Moghul argued that people are no longer connecting with religion in its traditional, institutionalized form, and the idea of religion as a moral discourse has collapsed. However, he offered hope to the audience by saying that the rise of atheism forces those who are religious to think more deeply about their beliefs.
“It’s kind of liberating,” he said. “You are forced to ask yourself why you do what you do. … Define what religion really means to you.”
Ali, a host on Al Jazeera America, echoed Moghul’s concerns.
“If religion in the post-modern world was an iPhone app, it would be Apple maps — it’s glitchy … and it leads you in the wrong direction,” he said.
Ali said the problem is not a lack of faith among young people. Citing a recent Gallup poll, he argued that millennials believe in a god but prefer being atheist or agnostic over taking part in any specific religion. Ali further asserted that the religions themselves are at fault for focusing too much on rules and exclusivity and not enough on community and openness.
“Instead of being open houses of worship that nurture the spirit of faith … religion is now a self-isolating cocoon for the elite,” he said.

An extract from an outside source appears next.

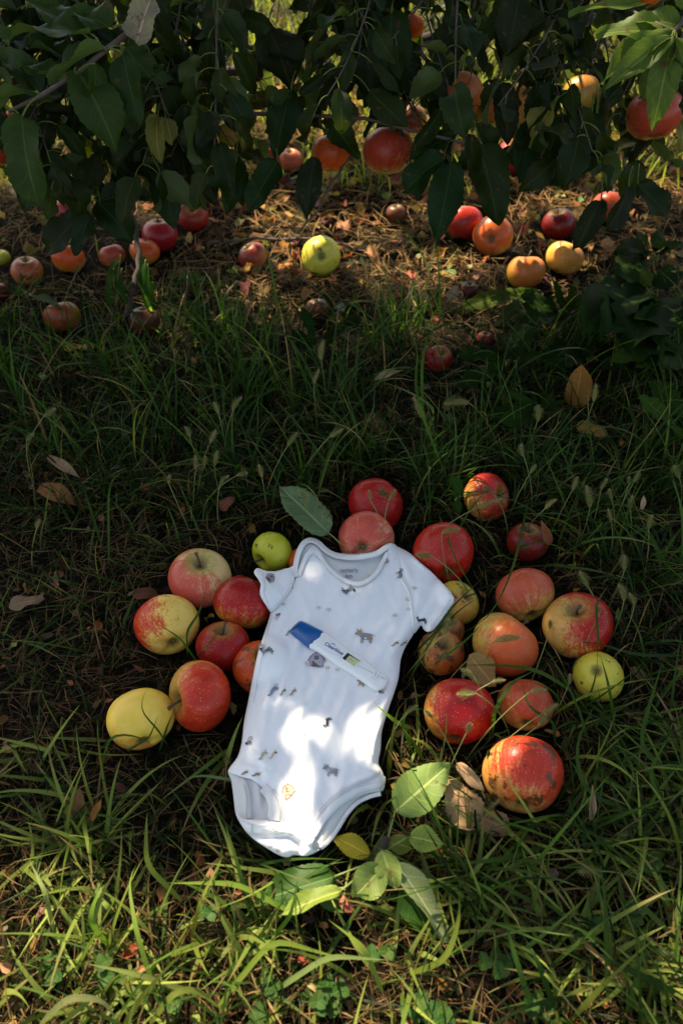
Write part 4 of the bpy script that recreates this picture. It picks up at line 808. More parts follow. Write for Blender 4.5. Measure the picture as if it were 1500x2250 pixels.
def blades(n, xr, yr, Lr, Wr, lean=(.1, .6), bend=(.3, 1.3), seg=6, keepf=None, z0=0.0, colf=None, flat=False, fat=.5, clump=0, leanto=None):
    """returns verts, faces, colours of n grass blades growing in a patch"""
    x = rng.uniform(*xr, n); y = rng.uniform(*yr, n)
    if clump:
        cx_ = rng.uniform(*xr, clump); cy_ = rng.uniform(*yr, clump); k = rng.integers(0, clump, n); s_ = .012+.02*rng.random(n)
        x = cx_[k]+rng.normal(0, 1, n)*s_; y = cy_[k]+rng.normal(0, 1, n)*s_
    if keepf is not None:
        k = keepf(x, y); x = x[k]; y = y[k]
    n = len(x); L = rng.uniform(0, 1, n)**1.5*(Lr[1]-Lr[0])+Lr[0]; W = rng.uniform(*Wr, n); az = rng.uniform(0, 2*np.pi, n)
    if leanto is not None: az = np.where(rng.random(n) < .6, leanto+rng.normal(0, .7, n), az)
    f0 = rng.uniform(*lean, n); f1 = f0+rng.uniform(*bend, n); caz = rng.normal(0, .5, n)
    t = np.linspace(0, 1, seg+1); P = np.zeros((n, seg+1, 3)); P[:, 0, 0] = x; P[:, 0, 1] = y; P[:, 0, 2] = z0+rng.random(n)*(.02 if flat else .004)
    for i in range(seg):
        ph = f0+(f1-f0)*t[i]**1.4; a = az+caz*t[i]; d = L/seg
        P[:, i+1, 0] = P[:, i, 0]+np.sin(ph)*np.cos(a)*d; P[:, i+1, 1] = P[:, i, 1]+np.sin(ph)*np.sin(a)*d; P[:, i+1, 2] = P[:, i, 2]+np.cos(ph)*d
    floor = .004+rng.random(n)*.02; P[:, :, 2] = np.where(t[None] > .15, np.maximum(P[:, :, 2], floor[:, None]), P[:, :, 2])
    # reject
    bad = np.zeros(n, bool); rnd = rng.random(n)
    for i in range(seg+1): bad |= cover(P[:, i]) > rnd
    for i in range(0, seg, 1): bad |= cover((P[:, i]+P[:, i+1])/2) > rnd
    for c, r in zip(sc_, sr_):
        for i in range(0, seg+1): bad |= np.linalg.norm(P[:, i]-c, axis=1) < r*1.0
    P = P[~bad]; n = len(P); W = W[~bad]; az = az[~bad]; caz = caz[~bad]
    # blade width is perpendicular to the heading, rolled a little
    roll = rng.normal(0, .5, n); wd = np.stack([-np.sin(az)*np.cos(roll), np.cos(az)*np.cos(roll), np.sin(roll)], 1)
    prof = np.minimum(1, (t+.15)*2.6)*np.minimum(1, (1-t)/fat)**.75; V = np.zeros((n, seg+1, 2, 3))
    for i in range(seg+1):
        o = wd*(W*prof[i]*.5)[:, None]; V[:, i, 0] = P[:, i]-o; V[:, i, 1] = P[:, i]+o
    V[:, seg, 1] = V[:, seg, 0]+1e-5
    base = (np.arange(n)*(seg+1)*2)[:, None, None]; q = np.array([(2*i, 2*i+1, 2*i+3, 2*i+2) for i in range(seg)])[None]; F = (base+q).reshape(-1, 4)
    C = colf(n, P[:, 0]); C = np.repeat(C[:, None, :], (seg+1)*2, 1).reshape(n, seg+1, 2, 3)
    tipf = np.linspace(0, 1, seg+1)[None, :, None, None]; dry = (rng.random(n) < .25)[:, None, None, None]; C = np.where(dry & (tipf > .72), C*.3+np.array([.22, .16, .07])*.7, C)
    C = C*(1.0) ; low_ = np.clip(1-tipf*2.2, 0, 1)*(rng.random(n)[:, None, None, None]*.3); C = C*(1-low_)+np.array([.05, .04, .012])*low_
    uv = np.zeros((n, seg+1, 2, 3)); uv[..., 0, 0] = -1; uv[..., 1, 0] = 1; uv[..., 1] = t[None, :, None]*.01
    return V.reshape(-1, 3), F, C.reshape(-1, 3), uv.reshape(-1, 3)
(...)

Webb, a Muslim religious leader, said the solution to the problem of religion’s declining relevancy in the 21st century is to draw a distinction between faith and religion.
“It’s about a community transformation,” he said. “We need to reconstruct our communities to be based on faith instead of religion.”
As religion exists now, there is too much emphasis on fear mongering and preserving the status quo, he said.
“Everything becomes a sense of fear, and that leads to peddling a theology that’s extremely cheap,” Webb said.
The panel ended with a brief question-and-answer session during which Makki asked the three speakers questions submitted by the audience.
McCormick senior Jahan Alam, who attended the panel, said he appreciated the diversity of the speakers. Webb is a convert to Islam, and Ali is a Muslim American of Pakistani descent.
“It was good in the sense that it wasn’t specifically about Islam, and everyone had their own perspectives,” he said. “But even with the different perspectives, they all shared the same message of what was important in life, not just religion but faith.”